Every day, 10 leading AI models are asked the same question about Bitcoin's future price. This page explains exactly how predictions are collected, how accuracy is measured, and what the data means.
Every day at 06:00 UTC, an automated script queries 10 AI models simultaneously via their official APIs. Each model receives an identical prompt asking for Bitcoin price predictions from 2027 to 2100, structured as bear case (pessimistic), base case (most likely), and bull case (optimistic) for every year.
The same script also collects short-term predictions — asking each model what it expects Bitcoin's price to be in 7, 30, 90, 180, and 360 days. These are used to measure accuracy over time.
All responses are parsed, validated, and stored in a Supabase database. If a model fails or returns invalid data, up to 3 retries are attempted. The script uses a smart failure threshold — only flagging the run as failed if more than 3 models produce invalid results.
Ten of the world's leading AI systems are queried daily. Each is accessed via its official API using the most capable model available at a reasonable cost. All models receive identical prompts to ensure fair comparison.

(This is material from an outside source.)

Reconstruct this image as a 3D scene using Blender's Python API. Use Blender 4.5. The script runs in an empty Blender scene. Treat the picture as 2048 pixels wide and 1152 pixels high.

The "AI consensus" shown on the homepage is a simple arithmetic mean of all 10 models' base case predictions for a given year. No weighting, no adjustment — every model contributes equally regardless of past accuracy.
The spread shown below the average (e.g. "$127K – $750K") represents the lowest and highest base case prediction across all models for that year, giving a sense of disagreement between models.
In addition to long-term predictions, each model is asked daily to predict Bitcoin's price at 5 future intervals: 7, 30, 90, 180, and 360 days from today. When that date arrives, the actual Bitcoin price is fetched from CoinGecko and compared to the prediction.
Accuracy scores shown in the leaderboard are rolling averages across all graded predictions for that interval. A model that has been graded 30 times contributes more signal than one graded 5 times. Leaderboard tabs unlock automatically once enough data exists for that interval.
The predictions shown on this site are outputs from AI language models, not financial advice. AI models do not have special knowledge of Bitcoin's future price — they are reasoning from patterns in their training data.
The purpose of this site is to track and measure AI prediction accuracy over time, not to provide investment guidance. No content on this site should be used as the basis for any financial decision.
Always consult a qualified financial advisor before making investment decisions.
The question was simple: if you ask 10 of the world's most capable AI systems the same question about Bitcoin's future, what do they say? And over time, which one turns out to be most accurate?
No one was answering that question systematically. AI Predicts Bitcoin was built to answer it — transparently, automatically, and every single day. The predictions, the methodology, and the accuracy data are all open for anyone to inspect.
Tracking started in April 2026. In one year, there will be ~36,500 individual AI predictions on record — graded for accuracy against real Bitcoin prices.